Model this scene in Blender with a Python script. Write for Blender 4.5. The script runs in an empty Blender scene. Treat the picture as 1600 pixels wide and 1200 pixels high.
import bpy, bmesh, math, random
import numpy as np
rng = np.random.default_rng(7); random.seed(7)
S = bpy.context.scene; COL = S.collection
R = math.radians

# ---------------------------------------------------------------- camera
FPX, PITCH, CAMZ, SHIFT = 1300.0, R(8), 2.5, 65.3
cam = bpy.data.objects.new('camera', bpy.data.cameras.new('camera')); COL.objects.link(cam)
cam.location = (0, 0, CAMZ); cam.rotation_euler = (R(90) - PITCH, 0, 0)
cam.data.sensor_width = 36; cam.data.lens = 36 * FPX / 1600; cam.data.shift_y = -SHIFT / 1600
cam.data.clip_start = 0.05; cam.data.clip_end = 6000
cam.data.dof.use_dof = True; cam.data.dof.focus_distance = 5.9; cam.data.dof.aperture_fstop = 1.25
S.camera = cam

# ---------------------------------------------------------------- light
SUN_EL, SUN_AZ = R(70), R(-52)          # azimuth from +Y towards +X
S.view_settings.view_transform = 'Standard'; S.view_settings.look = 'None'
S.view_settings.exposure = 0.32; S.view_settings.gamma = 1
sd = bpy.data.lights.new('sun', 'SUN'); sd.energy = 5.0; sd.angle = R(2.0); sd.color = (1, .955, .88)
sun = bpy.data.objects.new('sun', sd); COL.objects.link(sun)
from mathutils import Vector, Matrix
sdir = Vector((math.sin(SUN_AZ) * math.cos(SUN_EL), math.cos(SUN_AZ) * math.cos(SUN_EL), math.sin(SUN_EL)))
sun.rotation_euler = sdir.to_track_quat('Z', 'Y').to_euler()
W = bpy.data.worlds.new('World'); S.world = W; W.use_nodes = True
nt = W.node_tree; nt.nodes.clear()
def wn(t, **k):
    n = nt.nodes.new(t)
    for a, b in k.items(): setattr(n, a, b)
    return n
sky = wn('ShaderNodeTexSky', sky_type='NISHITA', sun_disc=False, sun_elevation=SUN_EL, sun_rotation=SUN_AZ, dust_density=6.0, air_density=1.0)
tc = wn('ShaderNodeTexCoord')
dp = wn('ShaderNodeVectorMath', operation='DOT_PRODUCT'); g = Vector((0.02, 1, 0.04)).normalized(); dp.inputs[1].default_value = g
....
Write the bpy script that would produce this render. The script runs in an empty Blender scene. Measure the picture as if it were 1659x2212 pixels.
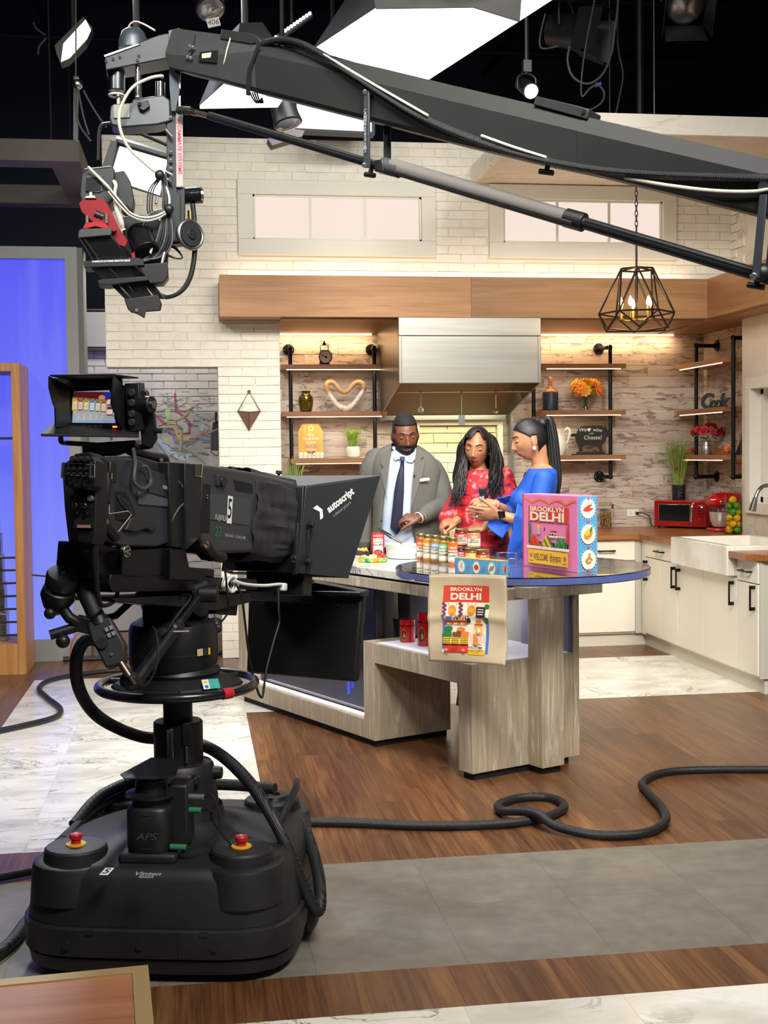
....
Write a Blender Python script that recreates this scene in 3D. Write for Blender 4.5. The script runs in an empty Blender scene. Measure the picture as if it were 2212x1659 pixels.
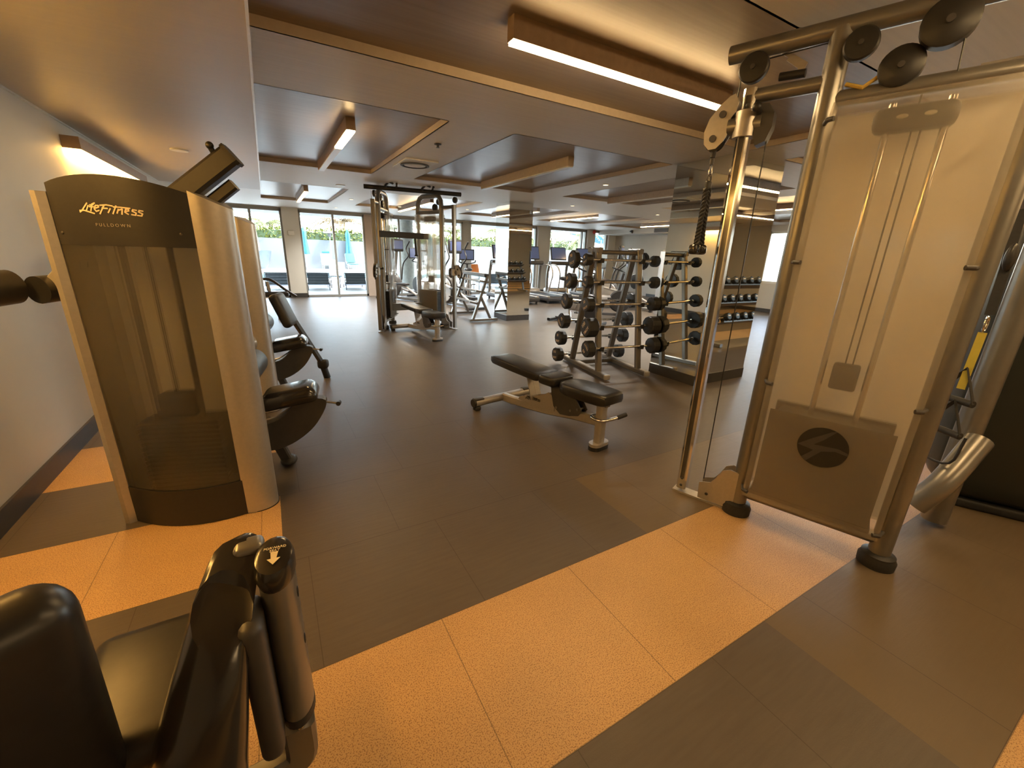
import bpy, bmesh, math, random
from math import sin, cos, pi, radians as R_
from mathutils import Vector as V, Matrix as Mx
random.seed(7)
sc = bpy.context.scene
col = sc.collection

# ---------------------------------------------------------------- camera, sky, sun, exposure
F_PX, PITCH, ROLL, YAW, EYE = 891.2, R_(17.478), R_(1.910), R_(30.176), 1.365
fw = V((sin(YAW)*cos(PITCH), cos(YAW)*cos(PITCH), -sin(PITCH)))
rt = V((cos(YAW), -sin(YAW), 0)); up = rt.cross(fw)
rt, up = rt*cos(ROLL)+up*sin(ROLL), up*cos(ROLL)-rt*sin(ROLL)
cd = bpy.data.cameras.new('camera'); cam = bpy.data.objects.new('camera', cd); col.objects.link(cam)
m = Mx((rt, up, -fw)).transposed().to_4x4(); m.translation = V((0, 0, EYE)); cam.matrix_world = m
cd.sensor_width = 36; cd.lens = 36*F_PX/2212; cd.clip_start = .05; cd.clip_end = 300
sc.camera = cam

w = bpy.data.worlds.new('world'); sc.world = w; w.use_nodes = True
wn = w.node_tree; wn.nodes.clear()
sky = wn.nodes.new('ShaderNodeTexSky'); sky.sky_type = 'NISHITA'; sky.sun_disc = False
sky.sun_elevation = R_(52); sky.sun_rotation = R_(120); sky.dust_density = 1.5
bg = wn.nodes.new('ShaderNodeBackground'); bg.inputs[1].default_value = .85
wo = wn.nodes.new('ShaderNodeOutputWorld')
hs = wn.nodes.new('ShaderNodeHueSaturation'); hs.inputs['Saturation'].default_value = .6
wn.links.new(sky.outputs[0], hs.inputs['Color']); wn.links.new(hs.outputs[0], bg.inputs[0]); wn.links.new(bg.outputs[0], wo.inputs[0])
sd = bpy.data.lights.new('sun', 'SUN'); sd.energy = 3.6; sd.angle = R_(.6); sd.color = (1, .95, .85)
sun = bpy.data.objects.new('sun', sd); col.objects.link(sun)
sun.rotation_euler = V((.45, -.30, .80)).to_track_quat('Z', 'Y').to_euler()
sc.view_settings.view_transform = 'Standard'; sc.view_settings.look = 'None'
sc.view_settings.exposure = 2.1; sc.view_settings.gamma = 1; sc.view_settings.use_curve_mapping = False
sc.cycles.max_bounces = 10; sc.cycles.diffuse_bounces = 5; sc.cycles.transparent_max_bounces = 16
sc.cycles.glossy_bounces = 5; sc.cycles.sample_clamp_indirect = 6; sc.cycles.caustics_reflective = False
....
### Your objective:
Transcribe the records above exactly, beginning at the line that contains "Model this scene" and ending with the line that contains "R = math.radians", both included, and nothing else.

### Exercise solution:
Model this scene in Blender with a Python script. Write for Blender 4.5. The script runs in an empty Blender scene. Treat the picture as 1600 pixels wide and 1200 pixels high.
import bpy, bmesh, math, random
import numpy as np
rng = np.random.default_rng(7); random.seed(7)
S = bpy.context.scene; COL = S.collection
R = math.radians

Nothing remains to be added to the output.